RAIN is random array of independent nodes and provides for failover and fault tolerance across nodes in the Avamar grid.  The minimum number of nodes is 1x3 (1 controller and 3 storage nodes) plus a spare storage node, unless you have premium hardware support at which time the spare is no longer required after GEN4S.

Checkpoints require 20% of the OS view, and are snapshots of the system allowing rollback in case of corruption or operational difficulty. 

Encryption will add 33% to resources, which equates to 33% of the user capacity, so the system will now handle 43% of the user capacity instead of 65%.

The longer retention period you are able to implement, the better your dedupe will be.  Weekly backups have the same amount of unique data as 3 daily backups, and monthly backups have the same amount of data as 6 daily.  Therefor, using a regular daily/weekly/monthly rotation will decrease the amount of disk utilized.  For instance, 30 daily + 2 monthly will result in the initial backup + 42 days of unique data compared to 90 daily backup.  The minimum retention period should be longer than the time between backup so that you don't have to constantly do initial backup because the data aged off.

When clients are distributed geographically, it may make sense from an RTO perspective to have several, smaller nodes closer to the clients in each site rather than centralized nodes for all as long as there is adequate bandwidth and system resources to handle them.

Best practice is to replicate all Avamar servers to another Avamar server.  When a single node is implemented, replication is required - such as in the case of the AVE.  Be sure to size appropriately to accommodate the replication type and amount.

Be sure to consider what types of data are being backed up when AVE sizing.  Will this be file system, Apps (like Exchange, SQL) or mixed?  The daily change rate needs to have an appropriate amount of I/O performance, and when initially implemented the read-only threshold should be set to 40% until actual system metrics can be gathered.  The max daily change rates for AVE are <2GB/day with a total of 650 GB total protected data on a 0.5 TB AVE if backing up non-structured data like file servers, and <5GB/day and 500 GB total protected if structured or mixed data.  The 1 TB unit can handle <4GB/day and 1.3 total protected for non-structured, and <10GB/day and 1 TB of structured data.  The 2TB unity can handle <8GB/day and up to 2.6 TB protected non-structured data and <20 GB/day and 2TB structured.  So the difference between them is that you can have more daily change in a mixed backup environment, but the total protected data reduces.

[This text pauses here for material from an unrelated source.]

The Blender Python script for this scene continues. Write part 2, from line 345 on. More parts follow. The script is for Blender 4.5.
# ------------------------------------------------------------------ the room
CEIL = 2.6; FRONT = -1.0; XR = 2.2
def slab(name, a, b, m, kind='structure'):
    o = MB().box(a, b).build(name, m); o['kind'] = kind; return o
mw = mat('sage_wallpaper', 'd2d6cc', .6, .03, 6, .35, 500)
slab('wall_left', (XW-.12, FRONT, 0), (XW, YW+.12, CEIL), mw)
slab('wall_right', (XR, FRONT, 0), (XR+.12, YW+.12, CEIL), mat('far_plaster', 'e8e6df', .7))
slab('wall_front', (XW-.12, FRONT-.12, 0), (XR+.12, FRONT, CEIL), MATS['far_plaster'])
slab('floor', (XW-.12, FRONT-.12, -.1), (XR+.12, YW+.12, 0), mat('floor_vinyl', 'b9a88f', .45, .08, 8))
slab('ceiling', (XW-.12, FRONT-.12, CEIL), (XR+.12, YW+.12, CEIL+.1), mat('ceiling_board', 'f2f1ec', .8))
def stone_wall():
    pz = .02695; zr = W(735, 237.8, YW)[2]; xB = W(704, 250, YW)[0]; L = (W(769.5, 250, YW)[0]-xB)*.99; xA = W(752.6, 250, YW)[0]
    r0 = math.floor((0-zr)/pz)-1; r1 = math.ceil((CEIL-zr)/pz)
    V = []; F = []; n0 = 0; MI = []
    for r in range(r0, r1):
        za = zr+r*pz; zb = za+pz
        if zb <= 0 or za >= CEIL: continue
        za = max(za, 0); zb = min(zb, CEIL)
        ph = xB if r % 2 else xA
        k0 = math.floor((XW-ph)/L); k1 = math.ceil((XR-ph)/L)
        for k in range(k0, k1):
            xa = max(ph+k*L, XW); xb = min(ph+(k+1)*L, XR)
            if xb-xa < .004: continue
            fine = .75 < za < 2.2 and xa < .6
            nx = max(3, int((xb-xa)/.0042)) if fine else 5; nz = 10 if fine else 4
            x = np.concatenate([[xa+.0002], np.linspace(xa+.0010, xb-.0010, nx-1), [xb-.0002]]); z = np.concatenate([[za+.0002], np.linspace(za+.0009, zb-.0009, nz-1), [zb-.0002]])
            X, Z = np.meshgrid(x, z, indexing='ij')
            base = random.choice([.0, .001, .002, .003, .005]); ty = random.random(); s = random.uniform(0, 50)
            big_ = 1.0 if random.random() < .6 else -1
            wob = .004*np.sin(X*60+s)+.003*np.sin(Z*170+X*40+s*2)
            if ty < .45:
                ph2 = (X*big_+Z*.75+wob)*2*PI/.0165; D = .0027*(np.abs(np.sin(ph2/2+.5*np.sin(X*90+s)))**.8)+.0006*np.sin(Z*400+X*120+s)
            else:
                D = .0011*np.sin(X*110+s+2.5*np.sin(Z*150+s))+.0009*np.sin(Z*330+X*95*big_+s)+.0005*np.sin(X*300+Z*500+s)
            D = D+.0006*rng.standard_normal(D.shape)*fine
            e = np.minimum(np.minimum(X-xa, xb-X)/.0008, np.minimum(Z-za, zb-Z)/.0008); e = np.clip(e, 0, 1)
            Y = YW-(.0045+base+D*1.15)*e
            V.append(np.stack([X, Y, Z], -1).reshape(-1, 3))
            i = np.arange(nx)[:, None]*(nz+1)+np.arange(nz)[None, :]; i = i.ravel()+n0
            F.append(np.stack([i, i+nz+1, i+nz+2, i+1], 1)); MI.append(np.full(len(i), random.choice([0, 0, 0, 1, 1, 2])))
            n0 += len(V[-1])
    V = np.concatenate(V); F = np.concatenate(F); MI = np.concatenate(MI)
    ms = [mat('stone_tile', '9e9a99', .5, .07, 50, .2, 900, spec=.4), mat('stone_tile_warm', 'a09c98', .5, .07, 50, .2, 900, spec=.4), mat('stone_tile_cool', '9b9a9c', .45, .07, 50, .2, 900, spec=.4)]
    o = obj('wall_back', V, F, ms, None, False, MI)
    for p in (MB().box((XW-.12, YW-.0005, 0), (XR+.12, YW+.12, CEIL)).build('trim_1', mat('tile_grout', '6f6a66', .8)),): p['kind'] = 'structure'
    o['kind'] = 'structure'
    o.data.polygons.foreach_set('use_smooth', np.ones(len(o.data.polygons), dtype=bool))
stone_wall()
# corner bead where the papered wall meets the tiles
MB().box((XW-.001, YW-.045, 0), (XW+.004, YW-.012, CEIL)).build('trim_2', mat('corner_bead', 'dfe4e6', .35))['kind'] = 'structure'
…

PAT is a 24-hour test to ensure both acceptable I/O, and that the Avamar server will not only have sufficient resources to run but that it will not have a negative impact on other VMs on the ESX server.  Performance of AVE increases as t6he I/O increases, as well as with a lower daily change rate and less capacity of the AVE used.  When putting in an AVE, be sure to thick-provision and eager-zero the disks, which should be R1 or R10 physically.